The Dynamic Duet
Judges 5:1-2 & 10-11a
Then sang Deborah and Barak the son of Abinoam on that day: “That the leaders took the lead in Israel, that the people offered themselves willingly, bless the LORD! … Tell of it, you who ride on white donkeys, you who sit on rich carpets and you who walk by the way. To the sound of musicians at the watering places, there they repeat the righteous triumphs of the LORD, the righteous triumphs of his villagers in Israel.”

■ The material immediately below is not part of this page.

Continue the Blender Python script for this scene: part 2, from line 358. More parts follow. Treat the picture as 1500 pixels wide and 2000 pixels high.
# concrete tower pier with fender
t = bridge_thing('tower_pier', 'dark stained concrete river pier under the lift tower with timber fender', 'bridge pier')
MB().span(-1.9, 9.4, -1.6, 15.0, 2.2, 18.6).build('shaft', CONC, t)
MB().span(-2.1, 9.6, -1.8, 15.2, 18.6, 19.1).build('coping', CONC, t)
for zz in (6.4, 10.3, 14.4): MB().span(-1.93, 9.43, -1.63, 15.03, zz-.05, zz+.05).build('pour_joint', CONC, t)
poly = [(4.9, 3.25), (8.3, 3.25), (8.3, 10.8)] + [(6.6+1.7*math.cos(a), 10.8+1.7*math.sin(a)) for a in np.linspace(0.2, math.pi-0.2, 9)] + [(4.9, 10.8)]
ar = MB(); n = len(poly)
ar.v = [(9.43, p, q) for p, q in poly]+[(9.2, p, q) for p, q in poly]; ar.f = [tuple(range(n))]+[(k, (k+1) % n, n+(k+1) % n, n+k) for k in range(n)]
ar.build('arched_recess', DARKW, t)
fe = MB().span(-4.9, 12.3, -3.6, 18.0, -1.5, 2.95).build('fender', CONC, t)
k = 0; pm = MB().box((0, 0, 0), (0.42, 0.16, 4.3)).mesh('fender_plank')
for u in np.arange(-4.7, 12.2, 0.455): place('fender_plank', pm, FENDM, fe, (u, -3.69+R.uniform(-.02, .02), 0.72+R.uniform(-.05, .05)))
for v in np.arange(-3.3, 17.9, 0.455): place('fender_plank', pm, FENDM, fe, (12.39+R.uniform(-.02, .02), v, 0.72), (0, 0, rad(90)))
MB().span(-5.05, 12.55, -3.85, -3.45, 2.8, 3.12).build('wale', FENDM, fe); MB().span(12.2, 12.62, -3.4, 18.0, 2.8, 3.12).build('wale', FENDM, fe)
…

Take this literally or take it figuratively, but there’s no greater or more striking resonance of the rumblings of God’s vocal cords than in a man and a woman singing together in harmony. That’s how the whole story started, isn’t it? Adam, being uniquely man, and Eve, being uniquely woman, became together something even more uniquely wondrous. Something incomprehensibly complete. Adam’s brassy, baritone notes hummed through Eden’s groves but there was something missing in it. It lacked the sweeter, soprano vibrato of the feminine to soften its edges. And just think how wonderfully a simple duet between a man and a woman reflects God’s intentioned distinction between the genders. It’s a distinction that isn’t best expressed when the two join together in unison, singing the same part, but when they harmonize to complement each other. The song of the image of God in man, breathed out at the dawning of time, is a duet.
Families where husbands and wives and fathers and mothers live out their complimentary roles in love, and churches where men and women harmonize together in ministry, and nations where men and women work in tandem to lead and serve their constituents are saturated in the reverberations of Heaven’s musical score. So here’s Deborah, a generational prophetess completely devoted to proclaiming God’s Word, a daughter of Eve who can’t be bought or bribed or tempted by the serpent, a woman who hasn’t retreated from ministry even in an age of debauchery. And next to her is Barak, a godly warrior in the mold of Othniel and Caleb, a man weak in words but mighty in deed, a faithful disciple in a faithless epoch, singing together a song for the ages.
O sing the triumph of Deborah and Barak at the wells and on the street corners and in the church pews! Sing of the triumph of divine creation—of men and women unified in love, advancing Heaven’s song!